The second assumption is that you can plan innovation. Rarely, do you invent in house the next great thing. You usually see it elsewhere and acquire. Apple may be the exception, but the initial iPod design came from platform components from PortalPlayer and Pixo, though Steve Jobs perfectionism was critical to the experience. Where did paid search come from? Google, no Overture. Google maps, acquisition of "Where 2 Technologies" from Australia. Critics will relent that you need to innovate and that implies invention from within. When in reality it will be about finding something off the beaten path. An aggressive venture arm or a incubator program will be about obtaining a portfolio of "call" options on the industry. You do have profits and you do have money in the bank. You may want to outsource your venture arm, since...

The third assumption is that being the cool kid matters. Yes and no. Yes in that it helps your corporate mojo which makes it easier to obtain and retain talent. No, in that in the tabloid business press remember the philosopher Henley "Kick 'em when they're up, kick 'em when they're down Kick 'em when they're up, kick 'em all around" The things featured in the cool kids press often aren't relevant. Companies such as color, Loopt and instagram won't move the needle for Yahoo. These products will get lots of press but it will be disproportionate to the impact, at best they will be niche products unless....

The fourth thing is that Yahoo needs horizontal network plays to regain "relevance". Unless the new kid is anything with a graph, protocols, APis, insurmountable amounts of data that can lead to network effects or defensible data moats. To get a play at these early start ups, the Yahoo money probably won't have the cachet. But this is where the action is for the long germ. Think transactions, payment systems, relevancy engines, configuration. Anything where there is a network effect or a collection of history. People don't leave flickr once they have their portfolio there. (An aside about flickr, photo sharing is a media property, not a technology. flickr is professional grade photography, Picassa is geek shoebox of photos - different aims, there is no global photo magazine). If a play does come about, don't bring it in too quickly to the Yahoo fold. Think Conde Nast.

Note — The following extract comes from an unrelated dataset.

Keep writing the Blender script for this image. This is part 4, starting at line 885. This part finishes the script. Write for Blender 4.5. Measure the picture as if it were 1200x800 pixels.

Lastly, the fifth assumption holds true and is still a viable advantage is that Yahoo can deliver audience. A link off of the Yahoo homepage is the mother of all referrals. Everyone knows this. There is a pressure to refer traffic to Yahoo properties in the strict sense, Yahoo should use it's editorial advantage to link to whatever the new new service is. If an outside product really demonstrates value (which hopefully Yahoo has an investment stake in), it's audience can be a kicker to promote a product that deserves it, not just one where there is a financial interest present.

I've been asked about my thoughts on Yahoo, and these thoughts come from the best analogy of a rebirth that I can think of and it comes from China. Sina.com was very much the Yahoo of China, stagnating trying to figure out its future and its been made relevant again with it's Weibo (or microblogging) product. Think Twitter clone brought to life by Sina's ability to deliver audience, of a product with network effects (username and followers). There are many phoenixes in the tech world, Apple, IBM and Xerox come to mind. To paraphrase the saying "your ideas often go further if you don't insist on going with them" Yahoo can go further if it doesn't insist Yahoo comes along.